The first sight of Rome inspired him with great enthusiasm. It was a great moment to him. He fell upon the ground, and, with outstretched hands, exclaimed, “Hail, thou Holy City!” The visit continued four weeks, giving him ample time to see the ruins of the Colosseum, the Baths of Dioclesian, the Pantheon, and other remains of past glory. He visited also the catacombs and other places made sacred by the sufferings of martyrs, and, above all, those churches and shrines where “special grace” could be obtained.

The chief attraction, however, was not that of sight-seeing, but the spiritual blessings that he hoped to receive. It was his purpose to make while there an unreserved confession of all the sins that he had ever committed. Although he had made such confession twice before at Erfurt, he expected an especial blessing from the same confession, if made in the “Holy City.” Mass he celebrated a number of times, and actually wished that his parents were dead, because, by such services at Rome, he thought that he could have been able to deliver them from purgatory.

But in all this he found no satisfaction for his mind; on the contrary, there was aroused in him a consciousness of another way to salvation which had previously taken root in his heart. While he was painfully climbing on his knees in devout prayer the steps of the identical staircase, as was superstitiously believed, which formerly led up to the palace of Pilate in Jerusalem—in order to receive the rich blessings promised by several popes upon all who would perform this meritorious deed—again and again as he struggled up the stairway, the words of Paul—“the just shall live by faith”—came to him as though uttered in tones of thunder. But Luther never became sensible of any blessing.

Even Rome did not give to his soul the peace for which he longed. On the contrary, his sojourn in the “Holy City,” brief though it was, sufficed to convince him that Rome could never supply the needs of his spiritual nature. The high ideals of the sanctity of the worship of the saintly life of the pope and the other ecclesiastical dignitaries, which filled his own soul with aspirations and stimulated him to like endeavors, were rudely shattered. What he saw and heard in Rome was the very opposite of what he had expected. Instead of piety he found levity; instead of holiness he met lasciviousness; instead of seeing pure spirituality, he beheld nothing but carnal-mindedness, greed and self-seeking. Religion was but the cloak which covered up the shame and vice. The white garments of the Church were polluted with the stains of the most disgraceful and carnal manner of living. Wherever he turned he saw hypocrisy and sin. Everything that was to him an object of holy adoration was made the butt of blasphemous jests. Of the impressions made on his mind he wrote:

Nobody can form an idea of the licentiousness, vice and shame that is in vogue in Rome. Nobody would believe it unless he could see it with his own eyes and hear it with his own ears. Rome was once the holiest city, now it is the vilest. It is true what has been said, “If there be a hell, Rome must be built over it.”

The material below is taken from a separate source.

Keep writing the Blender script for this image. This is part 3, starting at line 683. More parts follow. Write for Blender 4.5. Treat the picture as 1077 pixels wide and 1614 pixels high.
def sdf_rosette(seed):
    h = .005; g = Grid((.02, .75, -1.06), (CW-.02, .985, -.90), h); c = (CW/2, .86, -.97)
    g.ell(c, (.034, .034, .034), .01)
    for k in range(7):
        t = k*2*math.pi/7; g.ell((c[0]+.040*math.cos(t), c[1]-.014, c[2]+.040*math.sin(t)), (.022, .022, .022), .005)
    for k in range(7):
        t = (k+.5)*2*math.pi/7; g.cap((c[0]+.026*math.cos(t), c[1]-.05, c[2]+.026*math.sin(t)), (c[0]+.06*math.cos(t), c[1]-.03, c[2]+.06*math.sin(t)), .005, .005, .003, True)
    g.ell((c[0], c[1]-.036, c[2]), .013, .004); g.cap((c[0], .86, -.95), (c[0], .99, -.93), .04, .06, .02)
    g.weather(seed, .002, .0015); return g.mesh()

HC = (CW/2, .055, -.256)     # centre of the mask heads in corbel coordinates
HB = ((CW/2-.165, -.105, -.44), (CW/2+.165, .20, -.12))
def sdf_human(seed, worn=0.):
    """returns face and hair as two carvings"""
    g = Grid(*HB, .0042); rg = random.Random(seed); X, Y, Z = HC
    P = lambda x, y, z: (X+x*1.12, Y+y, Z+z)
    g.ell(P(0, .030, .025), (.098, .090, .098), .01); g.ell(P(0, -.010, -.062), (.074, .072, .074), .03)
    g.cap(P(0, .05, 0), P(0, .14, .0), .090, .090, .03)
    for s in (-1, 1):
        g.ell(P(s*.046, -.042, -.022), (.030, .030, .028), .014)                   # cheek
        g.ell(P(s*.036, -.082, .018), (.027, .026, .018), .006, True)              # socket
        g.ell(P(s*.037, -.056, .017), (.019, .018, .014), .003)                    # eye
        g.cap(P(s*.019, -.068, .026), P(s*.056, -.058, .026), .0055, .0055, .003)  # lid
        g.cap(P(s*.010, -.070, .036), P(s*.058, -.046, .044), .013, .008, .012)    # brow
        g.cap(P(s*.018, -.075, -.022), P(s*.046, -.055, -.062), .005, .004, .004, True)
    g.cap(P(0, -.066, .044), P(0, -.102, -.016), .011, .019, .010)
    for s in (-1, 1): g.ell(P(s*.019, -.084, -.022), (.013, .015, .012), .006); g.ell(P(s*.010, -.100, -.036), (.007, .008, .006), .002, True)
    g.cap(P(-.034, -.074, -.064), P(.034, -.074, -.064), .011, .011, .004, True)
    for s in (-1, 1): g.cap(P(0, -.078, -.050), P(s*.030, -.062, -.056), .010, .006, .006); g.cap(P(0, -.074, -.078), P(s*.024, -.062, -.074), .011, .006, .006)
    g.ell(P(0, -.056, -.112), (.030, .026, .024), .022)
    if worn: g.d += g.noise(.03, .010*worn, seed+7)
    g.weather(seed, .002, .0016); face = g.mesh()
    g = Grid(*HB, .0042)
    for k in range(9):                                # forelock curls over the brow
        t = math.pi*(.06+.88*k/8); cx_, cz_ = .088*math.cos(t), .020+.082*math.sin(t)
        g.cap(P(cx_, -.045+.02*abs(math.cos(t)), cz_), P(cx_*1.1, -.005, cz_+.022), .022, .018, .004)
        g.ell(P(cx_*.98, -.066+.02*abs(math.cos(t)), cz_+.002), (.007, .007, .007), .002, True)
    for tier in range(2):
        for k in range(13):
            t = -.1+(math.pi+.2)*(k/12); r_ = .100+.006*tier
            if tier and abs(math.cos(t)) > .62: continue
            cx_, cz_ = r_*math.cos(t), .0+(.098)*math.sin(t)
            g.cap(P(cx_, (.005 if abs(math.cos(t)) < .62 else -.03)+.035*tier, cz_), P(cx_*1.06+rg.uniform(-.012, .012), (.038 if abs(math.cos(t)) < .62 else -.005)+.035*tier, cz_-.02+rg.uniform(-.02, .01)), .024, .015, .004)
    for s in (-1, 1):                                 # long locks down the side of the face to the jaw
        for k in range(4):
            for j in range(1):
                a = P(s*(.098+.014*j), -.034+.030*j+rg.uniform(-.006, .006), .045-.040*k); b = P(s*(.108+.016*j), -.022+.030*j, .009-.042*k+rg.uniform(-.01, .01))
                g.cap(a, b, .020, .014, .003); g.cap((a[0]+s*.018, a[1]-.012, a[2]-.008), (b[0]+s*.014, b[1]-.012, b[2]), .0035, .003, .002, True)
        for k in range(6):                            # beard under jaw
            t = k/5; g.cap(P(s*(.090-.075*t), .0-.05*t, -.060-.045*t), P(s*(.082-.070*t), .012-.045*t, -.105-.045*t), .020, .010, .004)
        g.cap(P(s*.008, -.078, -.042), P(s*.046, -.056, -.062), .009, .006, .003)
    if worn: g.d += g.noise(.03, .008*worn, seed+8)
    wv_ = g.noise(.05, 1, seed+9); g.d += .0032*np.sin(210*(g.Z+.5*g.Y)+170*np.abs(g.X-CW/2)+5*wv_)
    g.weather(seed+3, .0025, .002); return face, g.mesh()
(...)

Yet in spite of all he saw and heard, he “loved the grand old Church” with all his heart. He did not return from Rome an enemy of the Church, nor even intending to reform it. But if ever a man left the “Holy City” thrust down from the heights of zeal and enthusiasm to the very depths of despair, wounded and crushed in spirit, it was the plain, honest Luther. This experience, however, was but another step in his preparation, for he says:

I would not take a thousand florins for missing that visit to Rome. I would constantly fear that I had wronged the pope. But now I can speak of what I have seen myself.

PROFESSOR OF THEOLOGY AT WITTENBURG

When Luther returned from Rome to Wittenburg in the early summer of 1512, Staupitz sent him to Erfurt to complete his training for the doctorate in theology. His advancement was so rapid that by the time he reached his twenty-ninth year he found himself not only installed in a professorship of Theology at Wittenburg, but also with the main responsibility resting upon him for all instruction that was to be given. From that time the presence of Staupitz was not frequent. In this position he did not hesitate to break through all traditional modes of theological instruction.

Luther was still a genuine monk, with no doubt of his vocation. He became the sub-prior of the Wittenburg Monastery in 1512, and was made district vicar over eleven monasteries in 1515. These administrative duties occasioned frequent interruptions of his professional and literary labors. It was his duty, by means of visitations and frequent correspondence, to learn the condition and decide concerning the necessities of each monastery and its inmates. The already thoroughly occupied professor was thus called to a truly pastoral care of an extensive and difficult field. To every one in doubts and perplexities, like those which agitated him, he sought to give the full benefit of his experience.